Wednesday, January 31, 2007

Major global warming report

The Eiffel Tower's 20,000 flashing light bulbs will go dark for five minutes on Thursday evening, hours before scientists and officials publish a long-awaited report about global warming.

The blackout comes at the urging of environmental activists seeking to call attention to energy waste -- and just hours before world scientists unveil a major report on Friday warning that the planet will keep getting warmer and presenting new evidence of humanity's role in climate change.

The Intergovernmental Panel on Climate Change will release a report laying out policy proposals for governments based on the latest research on global warming.

The top U.N. official for the environment asked Secretary-General Ban Ki-moon on Tuesday to convene an emergency summit of world leaders aimed at breaking a deadlock over cutting greenhouse gases.

The impetus for such a world summit is U.S. President George W. Bush's acknowledgment in his Jan. 24 State of the Union speech that climate change needs to be dealt with, and the EU's Jan. 10 proposals for a new European energy policy that stresses the need to slash carbon emissions blamed for global warming, U.N. environment program spokesman Nick Nuttall said.

"There's a lot of momentum that has being building," Nuttall said. "We have a window of opportunity."

Nuttall said the summit could be held between July and December.

The second day of the Paris talks wound down Tuesday evening more or less on schedule, according to officials at UNESCO, the conference's host.

There was little sign of the late-night wrangling among countries that marked previous reports. The report must be unanimously approved by bureaucrats from more than 100 governments who can challenge the scientists' wording.
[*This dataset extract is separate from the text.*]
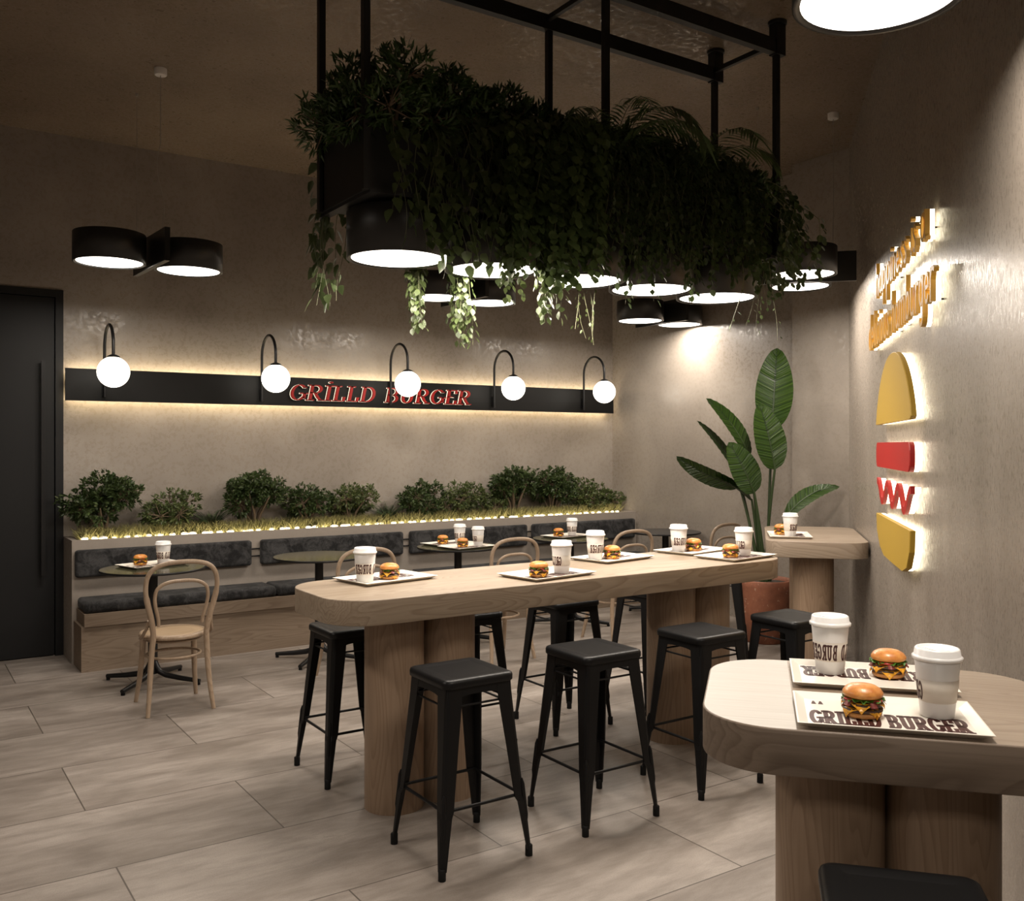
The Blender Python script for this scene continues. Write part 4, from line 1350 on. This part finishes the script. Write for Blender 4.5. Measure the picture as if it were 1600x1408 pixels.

"The government people determine how things are said, but we (the scientists) determine what is said," said Kevin Trenberth, a lead author of the report and director of climate analysis at the U.S. National Center for Atmospheric Research in Colorado.

The end result is a cautious document, many scientists say.

One Russian participant said Tuesday that the discussions he observed were more procedural than political.

Another observer who has taken part in several such conferences, Stephanie Tunmore of Greenpeace, said, "So far we're running on timetable. But who knows, we've got two more days. If there's any panic, it will be Wednesday night when they realize they've only got a few hours left."

An early draft of the report being released in Paris suggests it will contain stronger evidence of the human role in climate change and more specific predictions of rising temperatures and sea levels this century.

The report "won't change our scientific basis, but it will make our jobs easier," Steve Sawyer, of Greenpeace, said Tuesday. "It is an important and powerful new tool in public debate and policy debate."

Environmental groups have long urged governments and consumers to rely more on renewable energy sources such as solar and wind power instead of greenhouse gas-emitting ones like coal and oil. Greenhouse gases are considered a key culprit of rising global temperatures.